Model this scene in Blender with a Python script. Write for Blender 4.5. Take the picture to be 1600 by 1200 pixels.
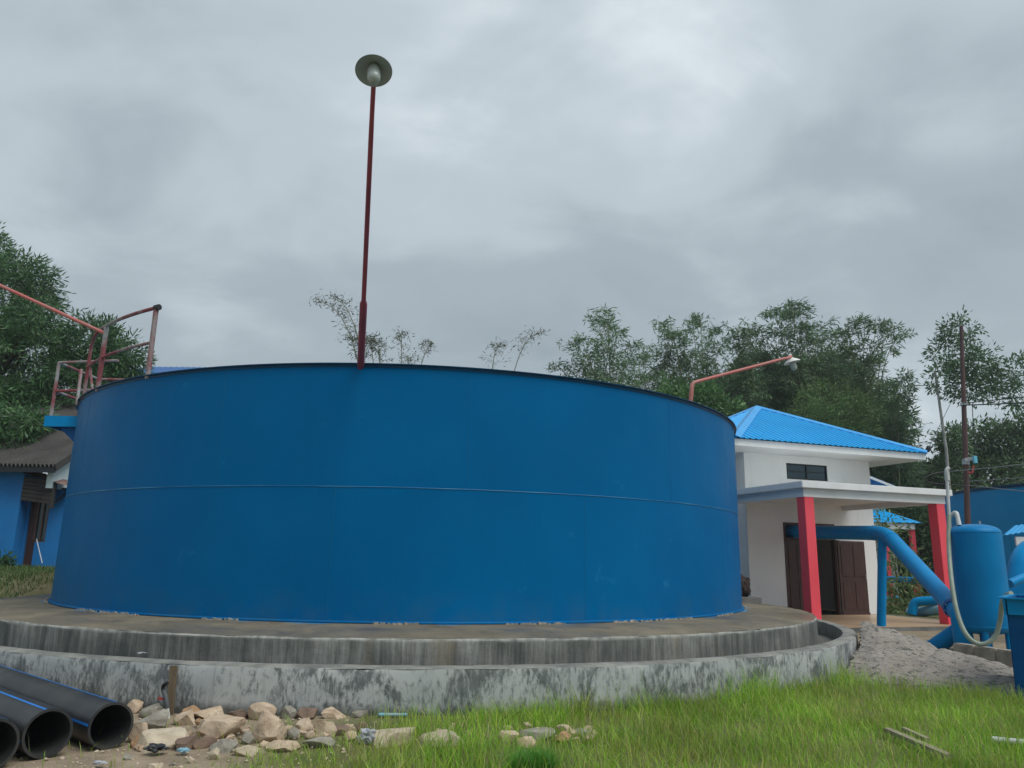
import bpy, bmesh, math, random
import numpy as np
from mathutils import Vector, Matrix, noise as mnoise
for o in list(bpy.data.objects): bpy.data.objects.remove(o)
S = bpy.context.scene
COL = S.collection
PI = math.pi
R_ = math.radians
EYE = 1.68
FPX = 1202.0
# ------------------------------------------------------------------ camera
PITCH, ROLL = 12.82, 1.03
cam = bpy.data.cameras.new('camera'); camo = bpy.data.objects.new('camera', cam); COL.objects.link(camo)
cam.sensor_width = 36; cam.sensor_fit = 'HORIZONTAL'; cam.lens = FPX/1600*36
cam.clip_start = .05; cam.clip_end = 2000
CAMROT = Matrix.Rotation(R_(90+PITCH), 4, 'X') @ Matrix.Rotation(R_(ROLL), 4, 'Z')
camo.matrix_world = Matrix.Translation((0, 0, EYE)) @ CAMROT
S.camera = camo
# ------------------------------------------------------------------ world
SUN_AZ, SUN_EL = R_(128), R_(58)          # azimuth from +Y towards +X
W = bpy.data.worlds.new('World'); S.world = W; W.use_nodes = True
nt = W.node_tree; N = nt.nodes; L = nt.links; N.clear()
def nd(nt, t, **k):
    n = nt.nodes.new(t)
    for a, b in k.items():
        if a.startswith('i_'):
            key = a[2:]
            n.inputs[int(key) if key.isdigit() else key].default_value = b
        else: setattr(n, a, b)
    return n
wo = nd(nt, 'ShaderNodeOutputWorld'); bg = nd(nt, 'ShaderNodeBackground'); bg.inputs['Strength'].default_value = .1
sky = nd(nt, 'ShaderNodeTexSky', sky_type='NISHITA'); sky.sun_disc = False
sky.sun_elevation = SUN_EL; sky.sun_rotation = SUN_AZ; sky.air_density = 1.2; sky.dust_density = 2.5
tc = nd(nt, 'ShaderNodeTexCoord'); sep = nd(nt, 'ShaderNodeSeparateXYZ'); L.new(tc.outputs['Generated'], sep.inputs[0])
mx0 = nd(nt, 'ShaderNodeMath', operation='MAXIMUM'); L.new(sep.outputs[2], mx0.inputs[0]); mx0.inputs[1].default_value = 0.0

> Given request
Leave out the pictures and output the rest of the material exactly as written.

> Correct response
Model this scene in Blender with a Python script. Write for Blender 4.5. Take the picture to be 1600 by 1200 pixels.
import bpy, bmesh, math, random
import numpy as np
from mathutils import Vector, Matrix, noise as mnoise
for o in list(bpy.data.objects): bpy.data.objects.remove(o)
S = bpy.context.scene
COL = S.collection
PI = math.pi
R_ = math.radians
EYE = 1.68
FPX = 1202.0
# ------------------------------------------------------------------ camera
PITCH, ROLL = 12.82, 1.03
cam = bpy.data.cameras.new('camera'); camo = bpy.data.objects.new('camera', cam); COL.objects.link(camo)
cam.sensor_width = 36; cam.sensor_fit = 'HORIZONTAL'; cam.lens = FPX/1600*36
cam.clip_start = .05; cam.clip_end = 2000
CAMROT = Matrix.Rotation(R_(90+PITCH), 4, 'X') @ Matrix.Rotation(R_(ROLL), 4, 'Z')
camo.matrix_world = Matrix.Translation((0, 0, EYE)) @ CAMROT
S.camera = camo
# ------------------------------------------------------------------ world
SUN_AZ, SUN_EL = R_(128), R_(58)          # azimuth from +Y towards +X
W = bpy.data.worlds.new('World'); S.world = W; W.use_nodes = True
nt = W.node_tree; N = nt.nodes; L = nt.links; N.clear()
def nd(nt, t, **k):
    n = nt.nodes.new(t)
    for a, b in k.items():
        if a.startswith('i_'):
            key = a[2:]
            n.inputs[int(key) if key.isdigit() else key].default_value = b
        else: setattr(n, a, b)
    return n
wo = nd(nt, 'ShaderNodeOutputWorld'); bg = nd(nt, 'ShaderNodeBackground'); bg.inputs['Strength'].default_value = .1
sky = nd(nt, 'ShaderNodeTexSky', sky_type='NISHITA'); sky.sun_disc = False
sky.sun_elevation = SUN_EL; sky.sun_rotation = SUN_AZ; sky.air_density = 1.2; sky.dust_density = 2.5
tc = nd(nt, 'ShaderNodeTexCoord'); sep = nd(nt, 'ShaderNodeSeparateXYZ'); L.new(tc.outputs['Generated'], sep.inputs[0])
mx0 = nd(nt, 'ShaderNodeMath', operation='MAXIMUM'); L.new(sep.outputs[2], mx0.inputs[0]); mx0.inputs[1].default_value = 0.0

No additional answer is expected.